Natural Beauty

By Admin

I’ve always enjoyed what I call warm/cold mornings in early Spring. Even though the temperature reading may be below freezing, the warmth of the sun is such that stepping outside is a pleasure. The senses sharpen, the body feels more alive, and a general feeling of wellbeing floods the brain. Such was the reality of a recent walk with our dog, Toby.

As we strolled out through the “tunnel” of Bahnson Hall, I knew I’d selected my clothing just right for the morning, something that’s important for the feeling of euphoria. Inappropriate gear means being too cold (inadvisable at best) or too warm (tolerable but uncomfortable). I always know within the first five minutes as my physical body reacts to the conditions. This morning it means slightly cold ears and cheeks with the remainder of the body just right after a warm up of slow walking for five minutes. Toby demonstrated his approval of the conditions with a frisky strut.

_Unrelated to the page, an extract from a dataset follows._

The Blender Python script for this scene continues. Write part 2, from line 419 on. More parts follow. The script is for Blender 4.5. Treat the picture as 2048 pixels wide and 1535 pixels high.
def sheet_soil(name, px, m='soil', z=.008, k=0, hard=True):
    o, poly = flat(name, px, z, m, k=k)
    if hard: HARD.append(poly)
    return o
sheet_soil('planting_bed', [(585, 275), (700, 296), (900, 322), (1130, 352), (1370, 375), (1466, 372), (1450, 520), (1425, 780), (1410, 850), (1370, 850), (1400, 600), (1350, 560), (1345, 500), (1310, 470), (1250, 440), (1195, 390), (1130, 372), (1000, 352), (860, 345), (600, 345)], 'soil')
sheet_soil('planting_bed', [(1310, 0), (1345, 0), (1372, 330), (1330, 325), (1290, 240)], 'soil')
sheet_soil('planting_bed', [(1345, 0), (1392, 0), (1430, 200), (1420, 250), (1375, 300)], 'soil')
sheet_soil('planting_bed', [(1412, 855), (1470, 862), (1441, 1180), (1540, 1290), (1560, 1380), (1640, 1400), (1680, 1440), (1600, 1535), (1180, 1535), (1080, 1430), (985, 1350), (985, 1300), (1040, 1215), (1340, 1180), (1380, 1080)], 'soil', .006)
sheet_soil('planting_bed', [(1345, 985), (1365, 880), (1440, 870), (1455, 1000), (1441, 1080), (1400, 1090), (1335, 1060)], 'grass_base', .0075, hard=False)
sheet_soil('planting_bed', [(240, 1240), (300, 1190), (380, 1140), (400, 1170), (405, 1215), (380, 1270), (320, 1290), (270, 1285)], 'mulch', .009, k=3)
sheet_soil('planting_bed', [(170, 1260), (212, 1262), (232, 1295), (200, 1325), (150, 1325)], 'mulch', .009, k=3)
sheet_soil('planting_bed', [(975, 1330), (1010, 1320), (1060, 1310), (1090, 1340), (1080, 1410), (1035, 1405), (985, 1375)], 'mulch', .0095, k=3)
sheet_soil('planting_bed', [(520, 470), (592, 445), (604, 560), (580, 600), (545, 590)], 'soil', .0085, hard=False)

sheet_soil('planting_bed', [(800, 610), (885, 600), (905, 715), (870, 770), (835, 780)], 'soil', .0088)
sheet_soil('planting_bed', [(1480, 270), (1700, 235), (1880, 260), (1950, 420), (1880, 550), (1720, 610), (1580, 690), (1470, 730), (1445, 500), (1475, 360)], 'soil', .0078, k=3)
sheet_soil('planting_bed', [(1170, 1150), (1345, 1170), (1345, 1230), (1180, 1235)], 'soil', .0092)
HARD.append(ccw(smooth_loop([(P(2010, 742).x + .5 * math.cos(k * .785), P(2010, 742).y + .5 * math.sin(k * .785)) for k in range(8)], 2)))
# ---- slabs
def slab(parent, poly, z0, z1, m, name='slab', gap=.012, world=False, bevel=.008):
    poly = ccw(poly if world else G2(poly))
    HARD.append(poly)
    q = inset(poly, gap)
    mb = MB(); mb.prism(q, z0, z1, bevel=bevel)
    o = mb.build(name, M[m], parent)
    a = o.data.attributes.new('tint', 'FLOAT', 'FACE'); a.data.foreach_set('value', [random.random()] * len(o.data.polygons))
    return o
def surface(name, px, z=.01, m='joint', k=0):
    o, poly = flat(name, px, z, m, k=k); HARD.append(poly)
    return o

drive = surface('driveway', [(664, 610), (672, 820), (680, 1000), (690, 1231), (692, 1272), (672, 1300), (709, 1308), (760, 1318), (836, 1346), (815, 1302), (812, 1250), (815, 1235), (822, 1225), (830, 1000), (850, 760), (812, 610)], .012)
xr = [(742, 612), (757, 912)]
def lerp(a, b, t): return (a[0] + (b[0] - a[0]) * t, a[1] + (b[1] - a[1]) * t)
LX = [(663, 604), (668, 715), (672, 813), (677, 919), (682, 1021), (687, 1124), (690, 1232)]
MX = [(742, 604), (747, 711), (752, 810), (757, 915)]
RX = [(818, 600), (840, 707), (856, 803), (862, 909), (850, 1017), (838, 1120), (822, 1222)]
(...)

The sun was above the horizon enough to provide welcome warmth and vistas of clear blue sky. A lone goose flew overhead, honking and listening, honking and listening until he was answered by a distant friend. I could distinguish the distinct songs or calls of at least six other birds, some of impressive volume. I know these calls are often used for claiming territory, but on this morning they added to the positive ambience of the outdoors. Many thanks to my avian friends.

The man-made clearings along the Buckalew Trail are always a treasure trove of scents for an interested

dog. The accumulated piles of waste wood debris would be considered an eyesore to some, but Toby sees them with his nose as an incredibly attractive part of the walk. Within those piles are pockets of protected space, places small woodland critters call home. Toby knows where those homes are secreted and would likely spend all day in pursuit of elusive prey if I let him off his leash.

As we walked along the trail through the woods, I noted the sign for the “Turtle Watch” with the bench newly installed. There were no turtles on the fallen trees in the lake, but none were expected this early in the day. I have seen upwards of thirty turtles perched on those downed trunks, sunning themselves with their friends and relatives crowded together in an impressive array. You have to sit very quietly there for them to assemble.

As we approached the bench at the corner of the large, open field, I heard another bird noise: the rat-a-tat-tat of a woodpecker. It was so loud and persistent that even with my myopia I was able to locate it on a large red oak. Insects for breakfast! Oh goody!

We then circled around the woods at the edge of the field and headed back down the gravel road toward the dam. I was struck by how calm Babcock Lake was and took some pictures of the nearly perfect reflection of the observation area and buildings beyond. How fortunate I am to be able to start my day this way nearly every morning.